• **What you will do**
All of the data that follows should be retyped exactly, please, except the pictures.

• **Data provided**
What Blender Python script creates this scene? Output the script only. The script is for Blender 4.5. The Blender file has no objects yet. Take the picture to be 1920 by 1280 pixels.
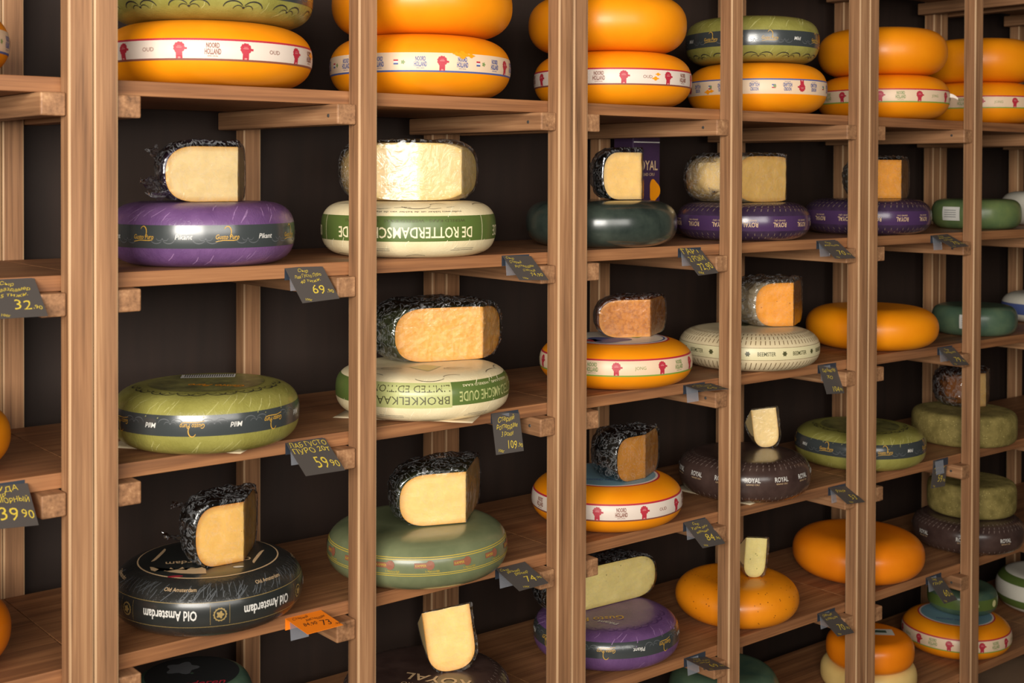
import bpy, bmesh, math, random
from mathutils import Vector, Matrix, noise
random.seed(7)
PI = math.pi; D2R = PI/180
ZO = 1.2                                     # floor lies 1.2 m under the survey's zero height
scene = bpy.context.scene
COL = scene.collection

# ------------------------------------------------------------------ camera
CAM = Vector((-0.845, -2.1788, 0.4451+ZO))
yaw, pit, rol = 0.68141, 0.01332, 0.00291
F = Vector((math.sin(yaw)*math.cos(pit), math.cos(yaw)*math.cos(pit), -math.sin(pit)))
Rv = Vector((math.cos(yaw), -math.sin(yaw), 0)); Uv = Rv.cross(F)
R2 = Rv*math.cos(rol)+Uv*math.sin(rol); U2 = Uv*math.cos(rol)-Rv*math.sin(rol)
cd = bpy.data.cameras.new('camera'); cam = bpy.data.objects.new('camera', cd); COL.objects.link(cam)
cam.matrix_world = Matrix(((R2.x, U2.x, -F.x, CAM.x), (R2.y, U2.y, -F.y, CAM.y), (R2.z, U2.z, -F.z, CAM.z), (0, 0, 0, 1)))
cd.sensor_width = 36; cd.lens = 2434.8/1920*36; cd.shift_y = (355.86-640)/1920
cd.clip_start = 0.05; cd.dof.use_dof = True; cd.dof.focus_distance = 2.9; cd.dof.aperture_fstop = 5.6
scene.camera = cam

# ------------------------------------------------------------------ world, lights, exposure
world = bpy.data.worlds.new('world'); scene.world = world; world.use_nodes = True
bg = world.node_tree.nodes['Background']; bg.inputs[0].default_value = (1.0, 0.93, 0.84, 1); bg.inputs[1].default_value = 0.02
def area(name, loc, target, sx, sy, power, col, spread):
    l = bpy.data.lights.new(name, 'AREA'); l.shape = 'RECTANGLE'; l.size = sx; l.size_y = sy; l.energy = power; l.color = col; l.spread = spread*D2R
    o = bpy.data.objects.new(name, l); COL.objects.link(o); o.location = loc
    o.rotation_euler = (Vector(target)-Vector(loc)).to_track_quat('-Z', 'Y').to_euler(); return o
area('side_window_daylight', (-2.5, -2.9, 2.10), (1.35, 0.2, 2.0), 2.6, 1.3, 94, (1.0, 0.95, 0.87), 100)
area('shop_window_daylight', (-0.3, -4.0, 2.20), (0.4, 0.2, 2.10), 3.2, 1.4, 31, (1.0, 0.95, 0.88), 96)
vs = scene.view_settings; vs.view_transform = 'Standard'; vs.look = 'None'; vs.gamma = 1.0; vs.exposure = 0.0; vs.use_curve_mapping = False

# ------------------------------------------------------------------ materials
def srgb(c):
    if isinstance(c, str): c = tuple(int(c[i:i+2], 16) for i in (0, 2, 4))
    return tuple((x/255/12.92 if x/255 <= .04045 else ((x/255+.055)/1.055)**2.4) for x in c)
MC = {}
def nt(name):
    m = bpy.data.materials.new(name); m.use_nodes = True; n = m.node_tree
    return m, n, n.nodes['Principled BSDF'], n.links
def plain(name, c, rough=.5, spec=.5, coat=0):
    key = ('p', name)
    if key in MC: return MC[key]
    m, n, b, L = nt(name); b.inputs['Base Color'].default_value = (*srgb(c), 1); b.inputs['Roughness'].default_value = rough
    b.inputs['Specular IOR Level'].default_value = spec; b.inputs['Coat Weight'].default_value = coat; b.inputs['Coat Roughness'].default_value = .15
    MC[key] = m; return m
def N(n, t, **k):
    o = n.nodes.new(t)
    for a, v in k.items():
        if a == 'op': o.operation = v
        else: setattr(o, a, v)
    return o
def math_(n, L, op, a, b=None):
    o = N(n, 'ShaderNodeMath', op=op)
    for i, v in enumerate((a, b)):
        if v is None: continue
        if hasattr(v, 'is_output'): L.new(v, o.inputs[i])
        else: o.inputs[i].default_value = v
    return o.outputs[0]
def ramp(n, L, fac, stops):
    r = N(n, 'ShaderNodeValToRGB'); e = r.color_ramp.elements
    while len(e) < len(stops): e.new(.5)
    for i, (p, c) in enumerate(stops):
        e[i].position = p; e[i].color = (*(srgb(c) if not isinstance(c, float) else (c, c, c)), 1)
    L.new(fac, r.inputs[0]); return r.outputs[0]
def objcoord(n, L, scale, rnd=7.0):
    tc = N(n, 'ShaderNodeTexCoord'); mp = N(n, 'ShaderNodeMapping'); mp.inputs['Scale'].default_value = scale
    oi = N(n, 'ShaderNodeObjectInfo'); v = N(n, 'ShaderNodeVectorMath', op='SCALE'); v.inputs[0].default_value = (rnd*3.1, rnd*1.7, rnd*2.3)
    L.new(oi.outputs['Random'], v.inputs['Scale']); L.new(v.outputs[0], mp.inputs['Location'])
    L.new(tc.outputs['Object'], mp.inputs['Vector']); return mp.outputs[0]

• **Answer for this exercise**
What Blender Python script creates this scene? Output the script only. The script is for Blender 4.5. The Blender file has no objects yet. Take the picture to be 1920 by 1280 pixels.
import bpy, bmesh, math, random
from mathutils import Vector, Matrix, noise
random.seed(7)
PI = math.pi; D2R = PI/180
ZO = 1.2                                     # floor lies 1.2 m under the survey's zero height
scene = bpy.context.scene
COL = scene.collection

# ------------------------------------------------------------------ camera
CAM = Vector((-0.845, -2.1788, 0.4451+ZO))
yaw, pit, rol = 0.68141, 0.01332, 0.00291
F = Vector((math.sin(yaw)*math.cos(pit), math.cos(yaw)*math.cos(pit), -math.sin(pit)))
Rv = Vector((math.cos(yaw), -math.sin(yaw), 0)); Uv = Rv.cross(F)
R2 = Rv*math.cos(rol)+Uv*math.sin(rol); U2 = Uv*math.cos(rol)-Rv*math.sin(rol)
cd = bpy.data.cameras.new('camera'); cam = bpy.data.objects.new('camera', cd); COL.objects.link(cam)
cam.matrix_world = Matrix(((R2.x, U2.x, -F.x, CAM.x), (R2.y, U2.y, -F.y, CAM.y), (R2.z, U2.z, -F.z, CAM.z), (0, 0, 0, 1)))
cd.sensor_width = 36; cd.lens = 2434.8/1920*36; cd.shift_y = (355.86-640)/1920
cd.clip_start = 0.05; cd.dof.use_dof = True; cd.dof.focus_distance = 2.9; cd.dof.aperture_fstop = 5.6
scene.camera = cam

# ------------------------------------------------------------------ world, lights, exposure
world = bpy.data.worlds.new('world'); scene.world = world; world.use_nodes = True
bg = world.node_tree.nodes['Background']; bg.inputs[0].default_value = (1.0, 0.93, 0.84, 1); bg.inputs[1].default_value = 0.02
def area(name, loc, target, sx, sy, power, col, spread):
    l = bpy.data.lights.new(name, 'AREA'); l.shape = 'RECTANGLE'; l.size = sx; l.size_y = sy; l.energy = power; l.color = col; l.spread = spread*D2R
    o = bpy.data.objects.new(name, l); COL.objects.link(o); o.location = loc
    o.rotation_euler = (Vector(target)-Vector(loc)).to_track_quat('-Z', 'Y').to_euler(); return o
area('side_window_daylight', (-2.5, -2.9, 2.10), (1.35, 0.2, 2.0), 2.6, 1.3, 94, (1.0, 0.95, 0.87), 100)
area('shop_window_daylight', (-0.3, -4.0, 2.20), (0.4, 0.2, 2.10), 3.2, 1.4, 31, (1.0, 0.95, 0.88), 96)
vs = scene.view_settings; vs.view_transform = 'Standard'; vs.look = 'None'; vs.gamma = 1.0; vs.exposure = 0.0; vs.use_curve_mapping = False

# ------------------------------------------------------------------ materials
def srgb(c):
    if isinstance(c, str): c = tuple(int(c[i:i+2], 16) for i in (0, 2, 4))
    return tuple((x/255/12.92 if x/255 <= .04045 else ((x/255+.055)/1.055)**2.4) for x in c)
MC = {}
def nt(name):
    m = bpy.data.materials.new(name); m.use_nodes = True; n = m.node_tree
    return m, n, n.nodes['Principled BSDF'], n.links
def plain(name, c, rough=.5, spec=.5, coat=0):
    key = ('p', name)
    if key in MC: return MC[key]
    m, n, b, L = nt(name); b.inputs['Base Color'].default_value = (*srgb(c), 1); b.inputs['Roughness'].default_value = rough
    b.inputs['Specular IOR Level'].default_value = spec; b.inputs['Coat Weight'].default_value = coat; b.inputs['Coat Roughness'].default_value = .15
    MC[key] = m; return m
def N(n, t, **k):
    o = n.nodes.new(t)
    for a, v in k.items():
        if a == 'op': o.operation = v
        else: setattr(o, a, v)
    return o
def math_(n, L, op, a, b=None):
    o = N(n, 'ShaderNodeMath', op=op)
    for i, v in enumerate((a, b)):
        if v is None: continue
        if hasattr(v, 'is_output'): L.new(v, o.inputs[i])
        else: o.inputs[i].default_value = v
    return o.outputs[0]
def ramp(n, L, fac, stops):
    r = N(n, 'ShaderNodeValToRGB'); e = r.color_ramp.elements
    while len(e) < len(stops): e.new(.5)
    for i, (p, c) in enumerate(stops):
        e[i].position = p; e[i].color = (*(srgb(c) if not isinstance(c, float) else (c, c, c)), 1)
    L.new(fac, r.inputs[0]); return r.outputs[0]
def objcoord(n, L, scale, rnd=7.0):
    tc = N(n, 'ShaderNodeTexCoord'); mp = N(n, 'ShaderNodeMapping'); mp.inputs['Scale'].default_value = scale
    oi = N(n, 'ShaderNodeObjectInfo'); v = N(n, 'ShaderNodeVectorMath', op='SCALE'); v.inputs[0].default_value = (rnd*3.1, rnd*1.7, rnd*2.3)
    L.new(oi.outputs['Random'], v.inputs['Scale']); L.new(v.outputs[0], mp.inputs['Location'])
    L.new(tc.outputs['Object'], mp.inputs['Vector']); return mp.outputs[0]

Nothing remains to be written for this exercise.